A few upgrades got done. I've switched to the Moss Tourist Trophy steering wheel. I'd been using the cheap VB wheel. It was functional, but didn't have the highest quality finish, nor was it the sturdiest. The TT wheel is finished very nicely, and is a bit heftier, both in the rim and the spkes. Definitlely a higher quality unit, and worth the extra $'s.
I added a dead pedal for my left foot. I sourced it from Ceres Motorsports. I'm sure I could have made my own, but this is a "nice bit of kit", and it was easy. I located it per their instructions, and my left foot loves it. Very natural, like it came from the factory that way.
Finally, I've been struggling to find a reliable phone mount. I don't like the window/suction mounts. I have a Scosche plate on my phone, and like the Scosche vent mounts, which I have on my driver, but that mount didn't like my MGB vent - it wouldn't reliably stay up. So I'm trying their cigarette lighter mount, and so far it looks like a winner.

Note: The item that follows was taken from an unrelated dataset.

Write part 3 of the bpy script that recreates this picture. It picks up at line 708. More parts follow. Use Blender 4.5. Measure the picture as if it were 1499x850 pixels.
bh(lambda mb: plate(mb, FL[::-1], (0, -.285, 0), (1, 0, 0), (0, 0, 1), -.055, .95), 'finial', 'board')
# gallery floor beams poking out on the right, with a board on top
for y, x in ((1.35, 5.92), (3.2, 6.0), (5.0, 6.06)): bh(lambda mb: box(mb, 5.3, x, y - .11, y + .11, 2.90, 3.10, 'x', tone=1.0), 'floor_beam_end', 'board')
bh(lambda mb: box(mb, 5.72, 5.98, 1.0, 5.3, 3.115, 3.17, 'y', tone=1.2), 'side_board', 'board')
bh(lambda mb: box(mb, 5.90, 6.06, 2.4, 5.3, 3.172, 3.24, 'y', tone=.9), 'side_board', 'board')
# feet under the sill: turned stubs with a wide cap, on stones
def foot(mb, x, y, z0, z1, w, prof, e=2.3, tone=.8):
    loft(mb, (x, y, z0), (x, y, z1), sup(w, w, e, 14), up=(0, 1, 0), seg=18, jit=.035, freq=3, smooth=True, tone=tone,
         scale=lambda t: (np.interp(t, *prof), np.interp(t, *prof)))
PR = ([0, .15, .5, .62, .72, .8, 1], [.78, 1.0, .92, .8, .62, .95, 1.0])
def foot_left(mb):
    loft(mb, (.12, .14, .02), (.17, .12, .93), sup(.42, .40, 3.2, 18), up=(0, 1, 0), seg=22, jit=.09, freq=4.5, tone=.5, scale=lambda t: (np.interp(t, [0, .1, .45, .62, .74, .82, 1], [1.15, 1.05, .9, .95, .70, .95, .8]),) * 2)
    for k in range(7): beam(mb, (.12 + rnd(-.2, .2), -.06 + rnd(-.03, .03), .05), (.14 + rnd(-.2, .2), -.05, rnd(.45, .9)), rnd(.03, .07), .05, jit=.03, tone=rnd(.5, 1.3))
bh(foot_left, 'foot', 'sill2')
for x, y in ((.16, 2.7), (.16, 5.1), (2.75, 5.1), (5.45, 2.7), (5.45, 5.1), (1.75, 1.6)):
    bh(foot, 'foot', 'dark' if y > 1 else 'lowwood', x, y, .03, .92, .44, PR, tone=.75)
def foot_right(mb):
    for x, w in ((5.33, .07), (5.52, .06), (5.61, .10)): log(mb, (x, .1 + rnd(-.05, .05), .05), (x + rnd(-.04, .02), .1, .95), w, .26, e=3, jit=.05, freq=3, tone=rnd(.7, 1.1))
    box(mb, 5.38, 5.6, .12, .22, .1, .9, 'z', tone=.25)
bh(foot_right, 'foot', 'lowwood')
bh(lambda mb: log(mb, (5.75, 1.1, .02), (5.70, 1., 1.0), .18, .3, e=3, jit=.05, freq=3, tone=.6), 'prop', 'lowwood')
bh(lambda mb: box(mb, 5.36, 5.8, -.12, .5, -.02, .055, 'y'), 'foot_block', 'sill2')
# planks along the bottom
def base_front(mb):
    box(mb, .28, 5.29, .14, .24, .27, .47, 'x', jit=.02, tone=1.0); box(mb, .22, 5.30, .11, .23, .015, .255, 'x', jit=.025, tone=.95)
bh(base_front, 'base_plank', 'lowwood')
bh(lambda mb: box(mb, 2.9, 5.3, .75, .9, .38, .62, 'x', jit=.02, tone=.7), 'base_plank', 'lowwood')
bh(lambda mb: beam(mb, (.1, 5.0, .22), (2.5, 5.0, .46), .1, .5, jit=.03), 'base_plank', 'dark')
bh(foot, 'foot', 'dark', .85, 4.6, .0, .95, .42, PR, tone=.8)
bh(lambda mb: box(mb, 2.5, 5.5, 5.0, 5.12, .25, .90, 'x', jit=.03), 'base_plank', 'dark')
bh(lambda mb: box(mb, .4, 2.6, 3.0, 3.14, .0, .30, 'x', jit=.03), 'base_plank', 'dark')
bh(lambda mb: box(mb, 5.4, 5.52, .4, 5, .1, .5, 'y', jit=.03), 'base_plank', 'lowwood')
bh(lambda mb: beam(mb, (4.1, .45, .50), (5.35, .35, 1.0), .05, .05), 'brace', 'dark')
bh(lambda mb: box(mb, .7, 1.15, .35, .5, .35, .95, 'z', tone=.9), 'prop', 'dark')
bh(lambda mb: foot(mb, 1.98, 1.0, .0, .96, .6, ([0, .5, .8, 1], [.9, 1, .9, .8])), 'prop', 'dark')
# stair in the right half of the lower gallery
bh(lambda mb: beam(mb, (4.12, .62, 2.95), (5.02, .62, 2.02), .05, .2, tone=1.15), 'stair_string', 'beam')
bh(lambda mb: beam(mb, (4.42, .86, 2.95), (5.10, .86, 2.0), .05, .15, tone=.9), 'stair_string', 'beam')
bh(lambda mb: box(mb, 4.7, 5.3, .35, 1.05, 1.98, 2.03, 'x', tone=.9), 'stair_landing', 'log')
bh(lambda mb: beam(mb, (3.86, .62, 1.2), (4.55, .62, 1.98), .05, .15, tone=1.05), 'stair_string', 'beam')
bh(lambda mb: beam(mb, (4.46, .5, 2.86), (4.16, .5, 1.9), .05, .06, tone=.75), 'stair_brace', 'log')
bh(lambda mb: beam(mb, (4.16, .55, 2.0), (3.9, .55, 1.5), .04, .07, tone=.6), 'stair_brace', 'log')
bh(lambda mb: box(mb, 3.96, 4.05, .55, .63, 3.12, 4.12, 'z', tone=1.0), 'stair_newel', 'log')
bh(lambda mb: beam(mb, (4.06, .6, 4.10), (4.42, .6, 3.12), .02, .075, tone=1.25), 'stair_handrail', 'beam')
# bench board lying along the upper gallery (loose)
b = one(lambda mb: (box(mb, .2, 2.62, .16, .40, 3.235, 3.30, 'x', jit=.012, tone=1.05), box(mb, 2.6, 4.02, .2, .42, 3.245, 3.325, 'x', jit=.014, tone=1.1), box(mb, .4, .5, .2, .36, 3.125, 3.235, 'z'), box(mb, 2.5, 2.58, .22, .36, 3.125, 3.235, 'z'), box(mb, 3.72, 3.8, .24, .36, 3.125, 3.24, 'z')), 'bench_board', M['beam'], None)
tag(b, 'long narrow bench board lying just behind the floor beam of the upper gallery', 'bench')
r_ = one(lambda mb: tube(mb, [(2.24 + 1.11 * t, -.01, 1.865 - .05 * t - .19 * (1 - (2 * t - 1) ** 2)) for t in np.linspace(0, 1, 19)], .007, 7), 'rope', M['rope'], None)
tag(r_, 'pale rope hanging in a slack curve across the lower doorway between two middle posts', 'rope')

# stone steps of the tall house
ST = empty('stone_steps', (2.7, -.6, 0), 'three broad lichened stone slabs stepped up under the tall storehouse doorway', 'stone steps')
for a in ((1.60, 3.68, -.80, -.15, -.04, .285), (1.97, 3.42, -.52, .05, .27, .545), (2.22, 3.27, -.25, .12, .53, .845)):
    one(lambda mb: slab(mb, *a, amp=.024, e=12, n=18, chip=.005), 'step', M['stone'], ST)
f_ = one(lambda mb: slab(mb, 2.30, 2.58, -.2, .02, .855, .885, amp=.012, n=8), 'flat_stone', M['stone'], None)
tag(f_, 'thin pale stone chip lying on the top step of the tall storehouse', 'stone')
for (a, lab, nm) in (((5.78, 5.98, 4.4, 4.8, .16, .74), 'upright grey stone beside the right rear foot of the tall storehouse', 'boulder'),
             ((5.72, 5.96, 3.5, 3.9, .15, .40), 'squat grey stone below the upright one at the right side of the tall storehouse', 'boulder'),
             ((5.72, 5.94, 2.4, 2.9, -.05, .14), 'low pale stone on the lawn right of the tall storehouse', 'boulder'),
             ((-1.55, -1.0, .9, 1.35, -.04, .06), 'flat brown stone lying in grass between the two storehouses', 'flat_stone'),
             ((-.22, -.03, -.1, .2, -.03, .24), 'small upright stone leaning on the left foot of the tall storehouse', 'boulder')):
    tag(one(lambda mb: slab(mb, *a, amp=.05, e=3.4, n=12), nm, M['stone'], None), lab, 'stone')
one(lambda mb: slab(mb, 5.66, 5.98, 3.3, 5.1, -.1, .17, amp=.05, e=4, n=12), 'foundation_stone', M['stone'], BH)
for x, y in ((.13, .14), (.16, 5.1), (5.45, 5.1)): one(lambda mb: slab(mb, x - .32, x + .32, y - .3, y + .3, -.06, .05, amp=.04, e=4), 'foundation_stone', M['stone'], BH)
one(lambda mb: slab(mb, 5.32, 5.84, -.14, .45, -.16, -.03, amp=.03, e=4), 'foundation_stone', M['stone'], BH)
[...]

I took the car for a test drive, it drove great. But, you know, it's always something. On the way out, the turn signals worked fine. On the way back, they didn't. No power on the green wire to the flasher module. Somewhere between the voltage regulator on the left side of the dash, and the flasher module on the right, there's a disconnect. I dove under the dash and tried to find it, but no luck. So I just ran a replacement wire, using the provided and previously unused extra spade on the regulator.
So right now, at this instant, I'm good for the driving season. Let's go!